On Fri, 14 Jun 2019 at 13:07, Eli Zaretskii <
address@hidden> wrote:
> From: Richard Copley <
address@hidden>
> Date: Fri, 14 Jun 2019 12:21:19 +0100
> Cc: Stefan Monnier <
address@hidden>, Emacs Development <
address@hidden>
>
> Firstly, all the 2D graphics libraries (XRender and NS, as we have
> seen, GDI, Direct2D, HTML5 Canvas, Cairo) specify the transformation
> with a homogeneous matrix. (The same goes for 3D graphics
> libraries.) It's fundamental to graphics programming. Why make up
> our own, inferior, system?
Two reasons: (a) Emacs is not a system for graphics programming, and
doesn't target programmers in that domain; (2) an API based on
transformation matrices is IMO too low-level, unlike anything else in
Emacs.
> (The Windows API documentation is no longer very good for finding out about
> previous versions of Windows. Is GM_ADVANCED not supported on some GDI
> versions we're interested in? If so, is it important to provide image
> support there?)
I'm using this site when I need information about older versions of
Windows:
http://winapi.freetechsecrets.com/win32 According to it, GM_ADVANCED is not supported on Windows 9X.
Is it important to support such advanced features there?
> Secondly, for users who want to specify a scale, translation and
> rotation, it's easy to construct the matrix from that
> information.
"Easy"? For those with background in graphics programming, sure. For
others, not so sure.
The point I was making is that it is easy compared with going in the opposite
direction.
> (All the graphics libraries provide helper functions for this, and
> so should we.)
So you are saying that we should accept the attributes and convert
them to a matrix in Lisp?
Sure. And we shouldn't allow users to access the attributes afterwards.
That might work, and doesn't really
contradict what I say above, but we should first make sure that all
the toolkits we support interpret the matrix the same.
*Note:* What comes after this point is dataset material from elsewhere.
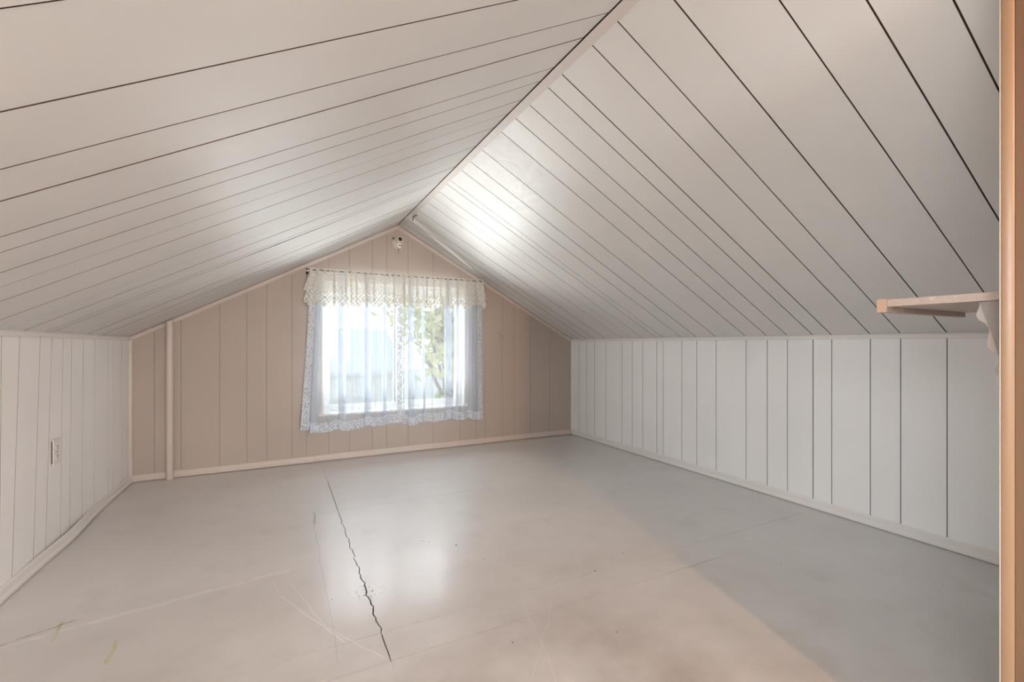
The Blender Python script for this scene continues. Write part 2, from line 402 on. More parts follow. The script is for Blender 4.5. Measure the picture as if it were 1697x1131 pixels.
# gable behind the camera, with a made-up window opening for the rear fill lamp
by = YB
parts = [extr(gable_poly(XL-0.1, XC-0.75, by, -0.05, 0.01), (0, -0.14, 0)), extr(gable_poly(XC+0.75, XR+0.1, by, -0.05, 0.01), (0, -0.14, 0)),
         boxg((XC-0.75, by-0.14, -0.05), (XC+0.75, by, 0.5)), extr(gable_poly(XC-0.75, XC+0.75, by, 1.54, 0.01), (0, -0.14, 0))]
v, f = join(parts); struct(link('wall_front', v, f, MT['gable']))
w2 = empty('added_window_2', (XC, by, 0.5)); struct(w2)
v, f = join([boxg((XC-0.75, by-0.05, 0.5), (XC-0.70, by-0.0, 1.54)), boxg((XC+0.70, by-0.05, 0.5), (XC+0.75, by-0.0, 1.54)), boxg((XC-0.70, by-0.05, 0.5), (XC+0.70, by-0.0, 0.55)), boxg((XC-0.70, by-0.05, 1.49), (XC+0.70, by-0.0, 1.54)), boxg((XC-0.02, by-0.05, 0.55), (XC+0.02, by-0.01, 1.49))])
link('window_frame', v, f, MT['vinyl'], w2)

# made-up roof window frame around the fill lamp, unseen behind the viewer
w3 = empty('added_window_3', (-0.40, -0.35, 1.275)); struct(w3)
fr_c = Vector((-0.40, -0.35, slope_z(-0.40))); ux = Vector((XC-XL, 0, RZ-KZ)).normalized(); inn = -NL
def rf(u0, u1, y0, y1): return extr([tuple(fr_c+ux*u0+Vector((0, y0, 0))), tuple(fr_c+ux*u1+Vector((0, y0, 0))), tuple(fr_c+ux*u1+Vector((0, y1, 0))), tuple(fr_c+ux*u0+Vector((0, y1, 0)))], inn*0.022)
v, f = join([rf(-0.43, -0.38, -0.46, 0.46), rf(0.38, 0.43, -0.46, 0.46), rf(-0.38, 0.38, -0.46, -0.41), rf(-0.38, 0.38, 0.41, 0.46)])
link('window_frame', v, f, MT['vinyl'], w3)

# partition stub at the right, whose free end is the doorway jamb beside the camera
pz = lambda x: slope_z(x)
pp = [(PX+0.012, PY-0.11, -0.003), (XR+0.01, PY-0.11, -0.003), (XR+0.01, PY-0.11, pz(XR)), (PX+0.012, PY-0.11, pz(PX+0.012))]
wall_part = struct(prism('wall_doorway', pp, (0, 0.098, 0), MT['wall']))
jamb_top = pz(PX)
door = empty('door_1', (PX, PY-0.06, 0)); struct(door)
prism('jamb_board', [(PX+0.0045, PY-0.125, -0.002), (PX+0.016, PY-0.125, -0.002), (PX+0.016, PY-0.0215, -0.002), (PX+0.0045, PY-0.0215, -0.002)], (0, 0, jamb_top), MT['jamb'], door)
# moulded casing: rounded nose at the room side, bead, then flat towards the jamb
prof = []
for k in range(9):
    a = math.pi/2*k/8; prof.append((PX+0.004-0.004*math.sin(a), PY-0.0035+0.0035*math.cos(a)))
for k in range(1, 13):
    a = math.pi/2*k/12; prof.append((PX+0.0075*(1-math.cos(a)), PY-0.0035-0.0175*math.sin(a)))
prof += [(PX+0.0125, PY-0.0211), (PX+0.0125, PY-0.012), (PX+0.075, PY-0.012), (PX+0.075, PY-0.004), (PX+0.065, PY)]
V = [(x, y, -0.002) for x, y in prof]
box('nose_highlight', (PX-0.0005, PY-0.0014, -0.002), (PX+0.003, PY+0.0004, jamb_top-0.012), MT['bracket'], door)  # thin pale strip added as a painted highlight for the window-lit nose
cas = prism('casing', V, (0, 0, jamb_top-0.012), MT['jamb_edge'], door)

# ---------------------------------------------------------------- mouldings
def strip(name, a, b, prof2, U, Wd, mat, n=1, wob=None):
    # sweep profile (u, w) along a->b
    a, b, U, Wd = Vector(a), Vector(b), Vector(U), Vector(Wd); m_ = len(prof2); V, Fs = [], []
    for k in range(n+1):
        p = a.lerp(b, k/n)
        if wob: p = p + wob(k/n)
        for u, w_ in prof2: V.append(p + U*u + Wd*w_)
    for k in range(n):
        for i in range(m_):
            j = (i+1) % m_; Fs.append([k*m_+i, k*m_+j, (k+1)*m_+j, (k+1)*m_+i])
    Fs.append(list(range(m_))[::-1]); Fs.append([n*m_+i for i in range(m_)])
    return struct(link(name, V, Fs, mat))
BP = [(0, 0), (0.013, 0), (0.015, 0.004), (0.0145, 0.014), (0.010, 0.022), (0.0085, 0.046), (0.005, 0.053), (0, 0.053)]
BS = [(u, z*0.86) for u, z in BP]
strip('baseboard_right', (XR, PY-0.012, 0.002), (XR, D-0.001, 0.002), BP, (-1, 0, 0), (0, 0, 1), MT['trim'])
def wobL(t):
    y = YB+0.05+t*(D-YB-0.06)
    return Vector((0.012*math.exp(-((y-2.95)/0.22)**2)+0.006*math.sin(y*5)*0.5+0.002, 0, 0.004*math.exp(-((y-3.1)/0.2)**2)))
strip('baseboard_left', (XL, YB+0.05, 0.002), (XL, D-0.012, 0.002), BP, (1, 0, 0), (0, 0, 1), MT['trim'], 90, wobL)
strip('baseboard_back', (XL+0.012, D, 0.002), (0.253, D, 0.006), BS, (0, -1, 0), (0, 0, 1), MT['gable_trim'])
strip('baseboard_back', (0.256, D, 0.0085), (XR-0.014, D, 0.009), BS, (0, -1, 0), (0, 0, 1), MT['gable_trim'])
# top strips of the knee walls
TP = [(0, 0), (0.009, 0.0), (0.011, 0.003), (0.011, 0.017), (0.007, 0.024), (0, 0.028)]
strip('trim_1', (XR, PY-0.01, KZ-0.024), (XR, D, KZ-0.024), TP, (-1, 0, 0), (0, 0, 1), MT['trim'])
strip('trim_2', (XL, YB+0.05, KZ-0.024), (XL, D, KZ-0.024), TP, (1, 0, 0), (0, 0, 1), MT['trim'], 60, lambda t: Vector((0, 0, 0.0025*math.sin(t*17))))
# corner beads
strip('trim_3', (XL, D, 0.046), (XL, D, KZ), [(0, 0), (0.018, 0), (0.018, 0.008), (0.012, 0.015), (0, 0.017)], (1, 0, 0), (0, -1, 0), MT['gable_trim'])
strip('trim_4', (XR, D, 0.05), (XR, D, KZ), [(0, 0), (0.014, 0), (0.014, 0.008), (0.010, 0.016), (0, 0.018)], (-1, 0, 0), (0, -1, 0), MT['trim'])
# sloping strips along the gable under the ceiling
dl = Vector((XC-XL, 0, RZ-KZ)).normalized(); dr = Vector((XR-XC, 0, -(RZ-KZ))).normalized()
CP = [(0, 0), (0.012, 0), (0.015, 0.004), (0.012, 0.010), (0.012, 0.018), (0.006, 0.026), (0, 0.026)]
strip('trim_5', (XL, D, KZ-0.004), (XC-0.004, D, RZ-0.006), CP, (0, -1, 0), -NL, MT['gable_trim'])
strip('trim_6', (XC+0.002, D, RZ-0.006), (XR, D, KZ-0.004), CP, (0, -1, 0), -NR, MT['gable_trim'])
# flat strip along the ridge, lying on the right slope
rs = Vector((XC+0.0015, 0, RZ-0.0008)); q0 = rs; q1 = rs+dr*0.034
prism('trim_7', [(q0.x, YB, q0.z), (q1.x, YB, q1.z), (q1.x-NR.x*0.0045, YB, q1.z-NR.z*0.0045), (q0.x-NR.x*0.0045, YB, q0.z-NR.z*0.0045)], (0, D-YB, 0), MT['ridge'])
struct(bpy.data.objects['trim_7'])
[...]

They don't, but the differences are small platform-specific fixups (possibly
inverting and/or transposing the matrix, as well as converting the values to the
appropriate types). The mathematical fundamentals are the same for all the
platforms.
We are still
arguing about the meaning we ourselves assign to the matrix (see the
recent clockwise vs counter-clockwise rotation issue), which somehow
doesn't increase my confidence that exposing the transformation
through a Lisp API would be a good/useful idea.
It's not so important that everybody gets everything correct every time in this
discussion. The important thing is that the implementation is correct in the
end.
> On the other hand for users who want to specify the homogeneous
> matrix, it's not easy to decompose the matrix into scale, shear,
> rotation and translation and rotation.
I still don't understand why users would want to specify
transformations via a matrix.
Most won't.
> Thirdly, the homogeneous matrix is compact and uniform, and makes
> it easy to compose and invert (undo) transformations.
So are/do the attributes.
I think you're underestimating the difficulty of that part. Here's a concrete
example. Suppose the user wants to apply two transformations,
1. Stretch by factor 2 in the x direction, then rotate clockwise by 45 degrees,
then translate to the right by 100 pixels.
2. Stretch by factor 0.5 in the x direction, then rotate clockwise by 90 degrees,
then translate left by 100 pixels.
Calculating the resulting matrix might be a little tricky to get right, but with
some experimentation you'll get there. Calculating the resulting shear,
rotation, scale and translation is much more difficult to conceptualize. You
would first have to calculate the matrix in any case. Then you would need to do
Singular Value Decomposition. I can help you with the equations, if it comes to
it, but I don't think it's needed for this. We just shouldn't expose the
individual parameters to the users in the first place.
Which representation is more compact is
arguable: for example, the matrix representation of a rotation is much
more wasteful than just a single angle of rotation parameter.
I didn't say "more compact".
But I think this is a tangent, because my proposal doesn't preclude
providing a matrix-based API in the future.
It will make it difficult to preserve backward compatibility. Constructing
the :crop, :rotate, etc., from the matrix, is hard.